Tuesday, April 24, 2012

Book Review: Sipping From the Nile

I enjoyed reading Sipping From the Nile by Jean Naggar even though I couldn't keep track of her various relatives, all very fascinating people with long histories and connections. 

I kept thinking that the book really needed some family trees and charts; I only discovered that it does have them when I finished the book.  They are at the end, instead of the beginning.  I would have found the author's stories easier to follow if I had checked the family trees as I read.

Naggar really tells the story of her family, all of the various branches and their lives and histories in Egypt.  In the mid-1950's when life for Jews, even the wealthiest and most connected in Egypt becomes impossibly difficult they are forced to find a way to leave and start anew.

Sipping From the Nile is the second such memoir I've read in recent months.  When I was in the states, I was lent a copy of The Man in the White Sharkskin Suit: A Jewish Family's Exodus from Old Cairo to the New World by Lucette Lagnado, which although takes place at the same time and has some similarities is a very different story.  I wonder if the two authors know each other.

Both Naggar and Lagnado grew up in large Cairo homes ruled by grandmothers and other elderly relatives.  And both their mothers could only expect to run their homes when their own mother-in-law is unable.  That is the custom in many parts of the world where multi-generational families/clans live together.  From the perspective of their later lives in America, they feel sorry for their mothers whose roles are very different from those of a modern American wife and mother.  But in the reality of that time in Egypt, in the upper class, the early married years were when the wives learned, were trained, in how to run their homes according to custom.  Naggar's mother also had to contend with an older and powerful spinster sister-in-law.
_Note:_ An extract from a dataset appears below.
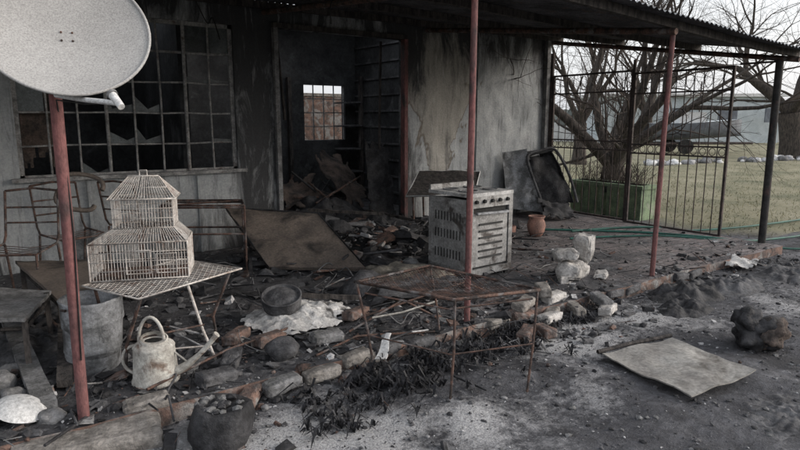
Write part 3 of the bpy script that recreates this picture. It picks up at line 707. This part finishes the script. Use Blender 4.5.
b=B('garden_hose',(6.8,4,0))
b.path(curve([(5.9,5.2,SL+.015),(6.42,4.72,SL+.015),(6.8,4.3,SL+.015),(7.1,3.75,SL+.015),(7.5,3.45,.06),(8.0,3.35,.04),(8.65,3.25,.035),(9.6,3.3,.03),(11,3.0,.02)]),.014,m_hose,8)
b.path(curve([(6.1,4.9,SL+.015),(6.7,4.75,SL+.015),(7.2,4.5,SL+.015),(7.7,4.3,.035),(8.6,4.0,.035),(10.2,3.8,.03)]),.014,m_hose,8)
b.path(curve([(5.7,4.6,SL+.015),(6.3,4.35,SL+.015),(6.9,3.9,SL+.015),(7.6,3.0,.03),(8.4,2.7,.03)]),.012,m_hose,8)
b.done()

# ---------------------------------------------------------------- gates / fence
gate=empty('wrought_iron_gate')
def leaf(name,y0,y1,z0,z1,x,arch):
    b=B(name,(x,(y0+y1)/2,0)); r=.013
    for y in (y0,y1): b.box((x,y,(z0+z1)/2),(.03,.03,z1-z0),m_gate)
    for z in (z0+.02,z1-.015): b.box((x,(y0+y1)/2,z),(.026,abs(y1-y0)-.03,.026),m_gate)
    zm=(z0+z1)*.5; 
    for z in (zm-.05,zm+.07,z1-.28): b.box((x,(y0+y1)/2,z),(.02,abs(y1-y0)-.03,.02),m_gate)
    n=11
    for i in range(1,n):
        y=y0+(y1-y0)*i/n; b.cyl((x+.004,y,z0),(x+.004,y,z1),.0065,.0065,m_gate,6,False)
    for i in range(n):
        y=y0+(y1-y0)*(i+.5)/n; 
        b.path([(x,y+.04*math.cos(t),zm+.01+.045*math.sin(t)) for t in [2*math.pi*k/14 for k in range(14)]],.005,m_gate,4,True)
        if i%2==0: b.path([(x,y+.05*math.cos(t),z1-.14+.10*math.sin(t)) for t in [2*math.pi*k/14 for k in range(14)]],.005,m_gate,4,True)
    if arch:
        for s in (1,-1):
            yc=(y0+y1)/2; b.path([(x,yc+s*(.05+.25*t*math.cos(t*5)),zm+.45+.25*t*math.sin(t*5)) for t in [k/18 for k in range(19)]],.006,m_gate,4)
    b.done(gate)
leaf('leaf_1',6.38,5.02,.10,2.17,7.36,True); leaf('leaf_2',4.98,3.68,.08,2.13,7.36,True)
b=B('gate_post'); b.cyl((7.36,6.43,0),(7.36,6.43,2.5),.03,.03,m_gate,8); b.cyl((7.36,5.0,0),(7.36,5.0,2.3),.022,.022,m_gate,8); b.cyl((7.36,3.62,2.14),(7.38,3.2,2.14),.012,.012,m_gate,6); b.done(gate)
b=B('planter_trough',(8.2,5.9,0))
for k,(y) in enumerate((5.5,6.2)):
    b.box((8.2,y,.25),(.36,.60,.48),m_green); b.box((8.2,y,.505),(.42,.66,.05),m_green)
    for j in range(4): b.box((8.012,y-.22+.147*j,.25),(.016,.02,.40),m_drygrass)
b.box((8.2,5.85,.45),(.2,1.2,.16),m_dark)
for _ in range(260):
    y=R.uniform(5.25,6.45); x=8.2+R.uniform(-.12,.12); a=R.uniform(0,6.28); h=R.uniform(.1,.38); b.path([(x,y,.5),(x+.05*math.cos(a),y+.05*math.sin(a),.5+h*.6),(x+.14*math.cos(a),y+.14*math.sin(a),.5+h)],.003,m_twig,3)
b.done()

# ---------------------------------------------------------------- trees
def tree(name,base,h,r0,seed,nl,spread,depth=6,lean=(0,0),twn=1.0,split=.25,minr=.006):
    rr=random.Random(seed); b=B(name,base)
    def grow(p,d,L,r,lv):
        n=4; pts=[p]; rs=[r]
        for i in range(n):
            d=(d+Vector((rr.gauss(0,.13),rr.gauss(0,.13),rr.gauss(0,.10)+.03*(lv>2)))).normalized()
            p=p+d*L/n; pts.append(p); rs.append(r*(1-.38*(i+1)/n))
        b.path(pts,rs,m_bark if r>.03 else m_twig,8 if r>.05 else (5 if r>.015 else 3))
        if lv>=depth or rs[-1]<minr*.4: return
        k=2 if rr.random()<.55 else 3
        for j in range(k):
            ax=d.orthogonal().normalized(); ax.rotate(Matrix.Rotation(rr.uniform(0,6.28),3,d))
            nd=(d+ax*rr.uniform(.35,.85)*spread).normalized()
            grow(pts[-1],nd,L*rr.uniform(.62,.88),rs[-1]*rr.uniform(.6,.8),lv+1)
        for j in range(2 if lv>0 else 0):
            q=pts[rr.randint(1,3)]; ax=d.orthogonal().normalized(); ax.rotate(Matrix.Rotation(rr.uniform(0,6.28),3,d))
            if lv<depth-1: grow(q,(d*.6+ax*.9).normalized(),L*.55,rs[-1]*.45,lv+2)
    base=Vector(base)
    tr=[base+Vector((0,0,-.1)),base+Vector((lean[0]*.1,lean[1]*.1,h*.08)),base+Vector((lean[0]*.2,lean[1]*.2,h*split))]
    b.path(tr,[r0*1.45,r0*1.05,r0],m_bark,12)
    for i in range(nl):
        a=2*math.pi*i/nl+rr.uniform(-.4,.4)
        d=Vector((math.cos(a)*spread*.75+lean[0]*.1,math.sin(a)*spread*.75+lean[1]*.1,1)).normalized()
        grow(tr[-1]-Vector((0,0,.05)),d,h*.30,r0*rr.uniform(.45,.65),1)
    b.done()
tree('bare_tree',(9.7,6.9,0),5.5,.20,11,7,.8,7,split=.12)
tree('bare_tree',(26.8,10.7,0),9,.42,5,5,1.0,7,lean=(-2,1),split=.2)
tree('bare_tree',(17,13.5,0),7,.2,8,5,.8,6,split=.2)
tree('bare_tree',(34,22,0),9,.3,21,5,.9,6,split=.2)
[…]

Just like many times in Jewish History, wealthy comfortable and well-connected Jews have trouble predicting that it's time to leave their familiar home.  This happened in Germany and the rest of Europe in the 1930's, Spain in the late 1400's etc.  History mavens can add more examples in the comments

Many of us are warning that even the United States, where both Naggar and Lagnado found refuge may not be the safest place for Jews in the future.  In terms of finances, the USA is no longer a sure bet and the savvy are looking elsewhere for financial opportunities.

Another common thread in both books is how the families deal with the illegality of transferring money out of Egypt when they are planning their moves.  Both have trunks full of new clothes sewn for them to take to where in their new lives and new homes.  The biggest difference is that while Loulou Lagnado's family transport the trunks from home to ever-shrinking apartments, they never open the trunks nor wear their elegant Cairo clothes, Jean Naggar's family does.

By the time Lagnado's once powerful father makes it out of Egypt, he is already too old and sick to remake their lives in any semblance of their former one.  In contrast, Naggar's clan reclaims their international upper-class standing in both Europe and America.

 Sipping From the Nile by Jean Naggar is a story of survival.  It's a very powerful book.  No doubt that wherever they could have gone to, they would have succeeded.  Some families are like that.  Yes, I do recommend reading the book, actually reading both for the contrast and hope to read Lagnado's second book, The Arrogant Years: One Girl's Search for Her Lost Youth, from Cairo to Brooklyn which concentrates on her mother's story.  And when you do read Sipping From the Nile be sure to remember that you can keep checking the family trees at the end of the book to keep track of all the family ties.

3 comments:

Yocheved Golani said...

I review books for various magazines/papers. It's a tough call as slipshod work shows up in print. I'm sad that readers are less discriminating, let alone publishing house execs. I seek out authors who did their best (or not) and go from there. At times I'll include this line in my review "A judicious improvement of [name the type] can improve future editions of [book title]."

Hadassa said...

Shalom!
We have friends whose family left much property behind in Egypt. They don't lack for anything today and some of them are in Israel, but just knowing that they were never compensated is annoying.

Batya said...

Yocheved, are you referring to how they hid the charts in the back?

Hadassa, only very few emigrants have been able to take all possessions and money to wherever. That's the reality.